El-Ferîd . Ainsi que l'indique son nom, cette tombe est isolée et occupe presque toute une face d'un grand rocher qui se dresse dans la plaine, au sud de qasr el-Bint. Son aspect a frappé tous les visiteurs et déjà on connaissait cette façade par deux croquis de Doughty et d'Euting (1). La photographie que nous en publions ne fera pas double emploi avec les dessins de nos prédécesseurs et donnera une idée plus adéquate du monument. Celui-ci est l'un des plus larges, sinon le plus large de tous ceux du Heger et sa hauteur non plus n'est guère dépassée. C'est le seul qui ait quatre pilastres sur le devant; ils étaient nécessités par la grande largeur de la façade. L'entablement et toute la partie supérieure rappellent les grandes tombes de qasr el-Bint. La corniche de l'architrave est remarquablement simple; le corps de moulures au-dessus de la frise est très en saillie; nous avons retrouvé maintes fois les mêmes profils. Le dernier gradin, dans le haut, de l'escalier de gauche, a été bâti parce que le rocher faisait défaut.
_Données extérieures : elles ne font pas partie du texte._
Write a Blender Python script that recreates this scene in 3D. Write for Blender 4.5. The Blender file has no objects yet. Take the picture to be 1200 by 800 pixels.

(1) DOUGHTY, Travels..., I, p. 116; EUTING, Nabat. Inschr., p. 16, fig. 12 .
Tout le bas du tombeau est inachevé; à peine a-t-on commencé à ébaucher le portail qui aurait eu, semble-t-il, la forme ordinaire. On voit déjà les deux vases et l'aigle sur les acrotères du fronton. De grosses pierres alignées de chaque côté de la porte ont intrigué beaucoup de gens. On les faisait admirer à Doughty en lui disant que c'étaient là les sièges des conseillers de la ville (1), d'où le nom de Mahal el-Megles « lieu du conseil », donné à cette cour. Nous avons examiné de près ces prétendus sièges, sur lesquels notre attention avait été attirée par le croquis très accentué d'Euting, et nous y avons reconnu de vulgaires blocs de rocher, découpés aux trois quarts, mais qu'on n'avait pas achevé de détacher de leur lit d'assise au moment où les travaux furent interrompus. Il y en a cinq du côté gauche. Celui sur lequel un personnage est assis dans la photographie est coupé au milieu de la longueur; les trois suivants, presque intacts, sont dégagés en partie de la façade et isolés par des entailles pratiquées au pic. Il ne restait qu'à introduire un coin dans ces entailles et à frapper un peu pour détacher le bloc. Le dernier de la série s'est même détaché par le seul fait de son poids, le banc inférieur du grès, de très mauvaise qualité, s'étant effrité peu à peu sous l'action de la pluie et des vents. Ceux du côté droit ne tarderont pas à avoir tous le même sort; déjà le quatrième s'est affaissé et les trois premiers sont dans un équilibre assez instable.
Intérieur : chambre inachevée mesurant en moyenne 4,50 m X 4 mètres; aucune trace de sépulture.
Ce tombeau n'est point daté ( Inscr. nab., n° 21) ; néanmoins tout porte à croire qu'il est contemporain des autres grands monuments du Heger et plus probablement des derniers creusés qui n'ont pas été achevés, comme D ou B 23 . Il doit appartenir au début de la seconde moitié du 1er siècle de notre ère.